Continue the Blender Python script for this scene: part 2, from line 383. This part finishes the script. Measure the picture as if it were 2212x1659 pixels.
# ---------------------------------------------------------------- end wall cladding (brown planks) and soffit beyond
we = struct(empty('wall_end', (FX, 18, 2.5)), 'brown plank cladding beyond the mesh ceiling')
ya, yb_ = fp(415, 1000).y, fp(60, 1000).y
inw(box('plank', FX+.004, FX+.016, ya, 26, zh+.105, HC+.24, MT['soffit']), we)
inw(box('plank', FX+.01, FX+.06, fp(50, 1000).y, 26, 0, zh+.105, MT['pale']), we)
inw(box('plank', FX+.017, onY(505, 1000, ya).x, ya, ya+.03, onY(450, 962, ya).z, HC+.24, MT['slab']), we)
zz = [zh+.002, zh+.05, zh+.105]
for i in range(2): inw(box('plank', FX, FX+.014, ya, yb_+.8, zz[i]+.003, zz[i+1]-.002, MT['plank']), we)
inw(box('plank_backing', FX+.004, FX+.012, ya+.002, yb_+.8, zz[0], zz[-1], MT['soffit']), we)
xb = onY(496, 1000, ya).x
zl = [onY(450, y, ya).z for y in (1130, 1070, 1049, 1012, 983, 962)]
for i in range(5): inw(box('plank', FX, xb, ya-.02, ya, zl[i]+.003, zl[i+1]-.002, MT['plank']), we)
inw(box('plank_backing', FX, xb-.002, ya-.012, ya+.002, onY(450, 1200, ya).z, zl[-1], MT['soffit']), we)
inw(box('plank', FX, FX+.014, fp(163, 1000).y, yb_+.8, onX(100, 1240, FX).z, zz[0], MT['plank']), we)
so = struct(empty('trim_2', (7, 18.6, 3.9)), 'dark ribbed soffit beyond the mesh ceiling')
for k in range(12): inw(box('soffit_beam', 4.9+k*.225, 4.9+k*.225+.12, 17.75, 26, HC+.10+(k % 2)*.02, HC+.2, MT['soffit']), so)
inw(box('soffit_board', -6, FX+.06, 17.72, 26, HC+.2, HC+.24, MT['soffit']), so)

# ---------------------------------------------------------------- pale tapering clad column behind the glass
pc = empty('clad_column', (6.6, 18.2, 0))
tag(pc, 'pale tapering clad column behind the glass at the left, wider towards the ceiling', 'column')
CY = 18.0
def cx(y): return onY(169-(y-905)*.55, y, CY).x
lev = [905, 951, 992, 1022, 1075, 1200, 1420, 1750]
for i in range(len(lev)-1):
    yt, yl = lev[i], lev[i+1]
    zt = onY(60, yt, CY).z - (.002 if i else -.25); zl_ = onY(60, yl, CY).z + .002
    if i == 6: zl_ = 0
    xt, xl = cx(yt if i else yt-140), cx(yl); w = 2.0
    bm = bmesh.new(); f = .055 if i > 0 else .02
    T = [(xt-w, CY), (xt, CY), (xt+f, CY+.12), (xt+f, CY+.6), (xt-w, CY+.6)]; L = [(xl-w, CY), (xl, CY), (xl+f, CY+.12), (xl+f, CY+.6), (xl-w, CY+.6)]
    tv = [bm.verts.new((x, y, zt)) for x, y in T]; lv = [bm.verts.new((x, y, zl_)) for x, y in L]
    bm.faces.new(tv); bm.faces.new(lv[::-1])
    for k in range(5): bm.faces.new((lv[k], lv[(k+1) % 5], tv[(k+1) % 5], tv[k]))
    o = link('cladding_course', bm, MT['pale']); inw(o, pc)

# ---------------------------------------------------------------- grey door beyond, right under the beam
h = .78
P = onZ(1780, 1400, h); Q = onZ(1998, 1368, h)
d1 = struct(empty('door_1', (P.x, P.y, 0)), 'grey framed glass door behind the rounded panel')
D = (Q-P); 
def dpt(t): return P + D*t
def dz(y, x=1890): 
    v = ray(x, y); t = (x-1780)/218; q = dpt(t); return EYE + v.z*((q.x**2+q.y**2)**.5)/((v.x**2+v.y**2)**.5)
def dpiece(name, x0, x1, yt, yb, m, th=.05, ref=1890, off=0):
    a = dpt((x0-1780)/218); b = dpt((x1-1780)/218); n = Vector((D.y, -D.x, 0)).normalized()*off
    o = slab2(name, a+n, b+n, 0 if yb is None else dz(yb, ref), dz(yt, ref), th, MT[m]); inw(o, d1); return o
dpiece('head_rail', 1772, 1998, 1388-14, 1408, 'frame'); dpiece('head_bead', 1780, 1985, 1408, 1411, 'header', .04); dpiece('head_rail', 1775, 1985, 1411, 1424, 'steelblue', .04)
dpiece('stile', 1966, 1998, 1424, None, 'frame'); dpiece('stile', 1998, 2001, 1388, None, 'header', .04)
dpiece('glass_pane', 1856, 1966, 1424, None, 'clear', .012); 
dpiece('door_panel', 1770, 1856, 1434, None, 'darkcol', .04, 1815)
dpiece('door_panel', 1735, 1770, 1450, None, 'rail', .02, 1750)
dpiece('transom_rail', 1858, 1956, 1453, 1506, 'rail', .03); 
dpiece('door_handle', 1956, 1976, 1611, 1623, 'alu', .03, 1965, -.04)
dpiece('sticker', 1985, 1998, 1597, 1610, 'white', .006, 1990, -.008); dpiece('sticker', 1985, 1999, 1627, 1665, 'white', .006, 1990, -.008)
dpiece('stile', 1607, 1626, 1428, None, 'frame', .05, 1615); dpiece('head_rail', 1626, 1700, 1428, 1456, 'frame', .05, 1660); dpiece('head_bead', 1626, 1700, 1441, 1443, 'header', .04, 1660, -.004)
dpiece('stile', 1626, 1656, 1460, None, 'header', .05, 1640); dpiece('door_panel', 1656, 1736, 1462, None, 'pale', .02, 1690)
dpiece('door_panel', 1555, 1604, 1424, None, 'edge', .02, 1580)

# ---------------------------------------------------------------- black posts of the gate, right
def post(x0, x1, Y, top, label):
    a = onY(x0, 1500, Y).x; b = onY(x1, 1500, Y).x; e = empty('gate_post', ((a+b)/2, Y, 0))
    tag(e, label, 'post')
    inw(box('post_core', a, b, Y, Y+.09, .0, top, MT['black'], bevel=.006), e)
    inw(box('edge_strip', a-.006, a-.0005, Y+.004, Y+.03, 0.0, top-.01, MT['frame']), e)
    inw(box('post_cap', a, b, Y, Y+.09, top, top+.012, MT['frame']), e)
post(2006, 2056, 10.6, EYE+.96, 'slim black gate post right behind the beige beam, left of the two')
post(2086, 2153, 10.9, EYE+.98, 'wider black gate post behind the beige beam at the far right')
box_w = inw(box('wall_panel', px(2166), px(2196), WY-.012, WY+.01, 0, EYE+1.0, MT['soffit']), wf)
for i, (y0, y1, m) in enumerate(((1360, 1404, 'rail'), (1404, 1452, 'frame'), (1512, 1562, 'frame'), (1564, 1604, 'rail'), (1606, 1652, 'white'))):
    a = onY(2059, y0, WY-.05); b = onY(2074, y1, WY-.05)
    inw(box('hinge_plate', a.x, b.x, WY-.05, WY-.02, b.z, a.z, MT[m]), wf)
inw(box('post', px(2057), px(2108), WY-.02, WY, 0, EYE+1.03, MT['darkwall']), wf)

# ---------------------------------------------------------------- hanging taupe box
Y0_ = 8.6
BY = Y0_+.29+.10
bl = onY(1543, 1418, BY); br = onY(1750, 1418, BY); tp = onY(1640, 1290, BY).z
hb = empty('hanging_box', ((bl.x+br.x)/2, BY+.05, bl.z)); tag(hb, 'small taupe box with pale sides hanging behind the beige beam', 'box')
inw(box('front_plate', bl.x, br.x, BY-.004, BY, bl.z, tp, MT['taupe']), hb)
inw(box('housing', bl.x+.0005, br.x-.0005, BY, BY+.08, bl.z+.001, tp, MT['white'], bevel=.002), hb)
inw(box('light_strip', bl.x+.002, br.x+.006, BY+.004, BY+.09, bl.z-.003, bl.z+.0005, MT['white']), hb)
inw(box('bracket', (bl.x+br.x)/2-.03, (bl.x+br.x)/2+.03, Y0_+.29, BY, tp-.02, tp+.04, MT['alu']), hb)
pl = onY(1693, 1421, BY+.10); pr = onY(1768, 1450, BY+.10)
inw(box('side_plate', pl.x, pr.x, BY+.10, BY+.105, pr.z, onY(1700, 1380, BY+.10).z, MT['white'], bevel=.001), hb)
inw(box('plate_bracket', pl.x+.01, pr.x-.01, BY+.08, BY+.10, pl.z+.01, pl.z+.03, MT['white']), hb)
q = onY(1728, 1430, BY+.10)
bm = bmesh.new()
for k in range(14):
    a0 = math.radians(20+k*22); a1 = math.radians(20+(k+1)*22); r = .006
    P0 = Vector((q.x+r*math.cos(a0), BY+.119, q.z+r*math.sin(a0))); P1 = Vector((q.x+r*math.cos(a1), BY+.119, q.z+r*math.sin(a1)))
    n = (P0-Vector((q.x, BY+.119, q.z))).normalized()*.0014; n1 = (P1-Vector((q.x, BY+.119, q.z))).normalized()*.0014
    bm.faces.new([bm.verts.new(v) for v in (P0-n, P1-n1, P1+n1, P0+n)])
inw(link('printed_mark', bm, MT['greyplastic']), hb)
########
Repeat, exactly and only, the lines from the beginning of the material through the line that contains "HC+.24, MT['soffit']), so)".

**Written reply:**
Continue the Blender Python script for this scene: part 2, from line 383. This part finishes the script. Measure the picture as if it were 2212x1659 pixels.
# ---------------------------------------------------------------- end wall cladding (brown planks) and soffit beyond
we = struct(empty('wall_end', (FX, 18, 2.5)), 'brown plank cladding beyond the mesh ceiling')
ya, yb_ = fp(415, 1000).y, fp(60, 1000).y
inw(box('plank', FX+.004, FX+.016, ya, 26, zh+.105, HC+.24, MT['soffit']), we)
inw(box('plank', FX+.01, FX+.06, fp(50, 1000).y, 26, 0, zh+.105, MT['pale']), we)
inw(box('plank', FX+.017, onY(505, 1000, ya).x, ya, ya+.03, onY(450, 962, ya).z, HC+.24, MT['slab']), we)
zz = [zh+.002, zh+.05, zh+.105]
for i in range(2): inw(box('plank', FX, FX+.014, ya, yb_+.8, zz[i]+.003, zz[i+1]-.002, MT['plank']), we)
inw(box('plank_backing', FX+.004, FX+.012, ya+.002, yb_+.8, zz[0], zz[-1], MT['soffit']), we)
xb = onY(496, 1000, ya).x
zl = [onY(450, y, ya).z for y in (1130, 1070, 1049, 1012, 983, 962)]
for i in range(5): inw(box('plank', FX, xb, ya-.02, ya, zl[i]+.003, zl[i+1]-.002, MT['plank']), we)
inw(box('plank_backing', FX, xb-.002, ya-.012, ya+.002, onY(450, 1200, ya).z, zl[-1], MT['soffit']), we)
inw(box('plank', FX, FX+.014, fp(163, 1000).y, yb_+.8, onX(100, 1240, FX).z, zz[0], MT['plank']), we)
so = struct(empty('trim_2', (7, 18.6, 3.9)), 'dark ribbed soffit beyond the mesh ceiling')
for k in range(12): inw(box('soffit_beam', 4.9+k*.225, 4.9+k*.225+.12, 17.75, 26, HC+.10+(k % 2)*.02, HC+.2, MT['soffit']), so)
inw(box('soffit_board', -6, FX+.06, 17.72, 26, HC+.2, HC+.24, MT['soffit']), so)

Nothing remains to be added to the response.